Unfiltered: Red Wine Gets Healthier, Theoretically

By   2009-7-26 18:30:22

Plus, the Rutherford Dust Society finally breaks ground on the long-anticipated Napa River Restoration Project and nanotechnology comes to the aid of viticulturists concerned about vine stress

• It's like Young Einstein successfully split the Tasmanian beer atom all over again. OK, even for those who don't get the vague movie reference which depicted the young genius discovering how to use chemistry to put bubbles back into beer, wine-and-health buffs will be pleased with the recent news that a million-dollar project to scientifically up the level of resveratrol in Spanish red wine has now been declared a success. Researchers working with nine wineries in Rioja say they are going to target the U.S. and U.K. markets after increasing the level of the red-wine polyphenol and potential “miracle drug” in Tempranillo-based wine to 25.6 milligrams per liter, "an increase of 79 percent over the previous highest level of 14.3 mg/L found in a Hungarian wine," a press release declares. (Australian alcohol alchemist Philip Norrie claims to have recorded levels of resveratrol at the 100 mg/L mark in his own experiments.) The bad news is that the Rioja wines aren’t available yet, as the first bottlings made public will come from the 2009 vintage. Once available, Unfiltered promises to perform much needed due diligence and taste each wine several times to determine which has more antioxidant oomph.

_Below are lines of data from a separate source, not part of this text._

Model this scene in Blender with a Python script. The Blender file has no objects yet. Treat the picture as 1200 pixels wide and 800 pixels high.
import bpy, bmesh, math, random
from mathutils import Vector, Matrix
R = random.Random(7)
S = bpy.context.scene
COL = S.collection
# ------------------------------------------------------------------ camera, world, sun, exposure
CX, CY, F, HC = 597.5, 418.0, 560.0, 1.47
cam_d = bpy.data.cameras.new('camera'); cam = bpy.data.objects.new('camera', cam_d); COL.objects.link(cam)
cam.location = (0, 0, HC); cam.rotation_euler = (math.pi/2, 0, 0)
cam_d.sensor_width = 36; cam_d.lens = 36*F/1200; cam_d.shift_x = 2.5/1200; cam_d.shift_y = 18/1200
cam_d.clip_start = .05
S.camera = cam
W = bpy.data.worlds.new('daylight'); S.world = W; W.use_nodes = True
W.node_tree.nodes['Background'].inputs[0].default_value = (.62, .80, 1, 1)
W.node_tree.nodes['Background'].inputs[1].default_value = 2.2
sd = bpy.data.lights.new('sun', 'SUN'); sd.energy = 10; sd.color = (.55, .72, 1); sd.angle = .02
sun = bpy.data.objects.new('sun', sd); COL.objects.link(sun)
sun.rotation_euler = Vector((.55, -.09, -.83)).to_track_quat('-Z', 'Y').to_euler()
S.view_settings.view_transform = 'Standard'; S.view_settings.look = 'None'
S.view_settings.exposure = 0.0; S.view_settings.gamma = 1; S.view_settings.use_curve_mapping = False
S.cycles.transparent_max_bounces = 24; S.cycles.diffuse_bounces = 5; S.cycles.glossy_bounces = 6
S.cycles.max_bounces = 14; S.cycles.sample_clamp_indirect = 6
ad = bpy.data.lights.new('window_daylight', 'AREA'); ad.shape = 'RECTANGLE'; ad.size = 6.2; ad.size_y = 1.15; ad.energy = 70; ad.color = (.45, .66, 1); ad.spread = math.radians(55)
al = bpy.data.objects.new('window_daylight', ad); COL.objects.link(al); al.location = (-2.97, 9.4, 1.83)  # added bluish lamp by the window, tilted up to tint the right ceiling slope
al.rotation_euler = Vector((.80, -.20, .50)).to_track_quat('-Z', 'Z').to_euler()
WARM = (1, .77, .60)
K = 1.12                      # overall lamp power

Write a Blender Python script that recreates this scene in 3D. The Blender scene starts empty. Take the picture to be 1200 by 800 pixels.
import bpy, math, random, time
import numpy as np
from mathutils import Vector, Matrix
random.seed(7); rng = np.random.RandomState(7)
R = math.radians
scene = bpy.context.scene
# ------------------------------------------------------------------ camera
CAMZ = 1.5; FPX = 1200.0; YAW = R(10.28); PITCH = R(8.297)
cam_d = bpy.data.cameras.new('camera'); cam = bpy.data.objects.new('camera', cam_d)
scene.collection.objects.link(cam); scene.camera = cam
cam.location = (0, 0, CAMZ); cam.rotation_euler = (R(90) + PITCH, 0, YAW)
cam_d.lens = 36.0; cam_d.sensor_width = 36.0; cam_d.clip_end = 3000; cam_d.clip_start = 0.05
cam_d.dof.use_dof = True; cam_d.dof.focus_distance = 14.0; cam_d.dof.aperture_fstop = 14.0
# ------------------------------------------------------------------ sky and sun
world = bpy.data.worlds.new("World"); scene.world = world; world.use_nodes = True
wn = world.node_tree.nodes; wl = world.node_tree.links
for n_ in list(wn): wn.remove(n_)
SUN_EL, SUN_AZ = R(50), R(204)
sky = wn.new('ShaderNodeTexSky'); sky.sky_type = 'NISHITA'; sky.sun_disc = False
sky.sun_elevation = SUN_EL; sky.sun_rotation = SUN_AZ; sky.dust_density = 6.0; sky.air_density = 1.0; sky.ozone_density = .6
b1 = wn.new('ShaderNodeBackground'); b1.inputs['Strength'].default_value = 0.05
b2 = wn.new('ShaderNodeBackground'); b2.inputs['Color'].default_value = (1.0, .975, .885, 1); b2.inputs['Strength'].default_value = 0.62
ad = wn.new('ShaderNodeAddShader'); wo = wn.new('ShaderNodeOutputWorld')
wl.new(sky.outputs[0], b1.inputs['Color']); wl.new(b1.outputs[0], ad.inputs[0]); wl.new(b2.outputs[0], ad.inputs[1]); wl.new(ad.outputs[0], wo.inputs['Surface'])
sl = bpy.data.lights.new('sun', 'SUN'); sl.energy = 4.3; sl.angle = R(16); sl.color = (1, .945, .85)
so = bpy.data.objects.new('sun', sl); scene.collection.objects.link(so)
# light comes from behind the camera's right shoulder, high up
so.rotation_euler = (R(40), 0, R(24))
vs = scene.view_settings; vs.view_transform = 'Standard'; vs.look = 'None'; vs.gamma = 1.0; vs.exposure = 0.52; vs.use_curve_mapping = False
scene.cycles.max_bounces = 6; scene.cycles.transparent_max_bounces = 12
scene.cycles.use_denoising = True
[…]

• What do a bunch of guys wearing goofy salmon hats have in common (besides the goofy hats)? On July 14, members of several state agencies and the Rutherford Dust Society donned hats bedecked with fake salmon to break ground on the long-anticipated Napa River Restoration Project. The project has been seven years in the planning and is described as a pioneering partnership between private landowners along the Napa River and county, federal and state agencies. The project is aimed at righting the wrongs done to the river and its watershed by 150 years of human habitation. According to U.C. Berkeley-trained geomorphologist Lisa Micheli, “Early European settlers brought in livestock, heavily grazed the watersheds and compacted the soils. Then they began in-stream mining, pulling sand and gravel out of the river to build roads. They dredged the mouth of the river for navigation purposes and harvested trees along the stream bed.” The project to restore the river habitat to its natural state will cost an estimated $7 million to $8 million and take several years to complete. The Rutherford Dust Society’s project, endorsed by its board of directors in 2002, will restore a portion of the river that runs through the Oakville and Rutherford AVAs. The project will entail replanting the riverbank with native trees, installing fish ladders to make another 65 miles of watershed available to native salmon and trout, removing sediment pollution sources and stabilizing banks.

• The scientists at Cornell University's Nanofabrication Laboratory specialize in small. How small? They once built a guitar the size of a human blood cell out of crystalline silicon, complete with strings 100 atoms wide. (No word on how they tuned it to open G.) So when Alan Lakso, a horticultural science professor who specializes in grapes and apples, wanted a way to better measure water stress in vines, he knew who to call. Measuring water stress is key for growing wine grapes: Too much water leads to too much foliage and dilute grapes; too little can shut down a vine. Many vintners currently use sensors in their vineyard dirt to track soil moisture. It took 15 years, but the nanofabricators have developed a prototype—a 4-inch-diameter silicon wafer with about 100 microsensors that can be embedded inside a vine (think Fantastic Voyage, but without Raquel Welch). While an actual product is several years away, the developers believe they may eventually be able to measure other nutrients. Unfiltered is curious whether this little invention may someday be able to settle the debate over whether wines of terroir really are soaking up all that unique limestone and schist.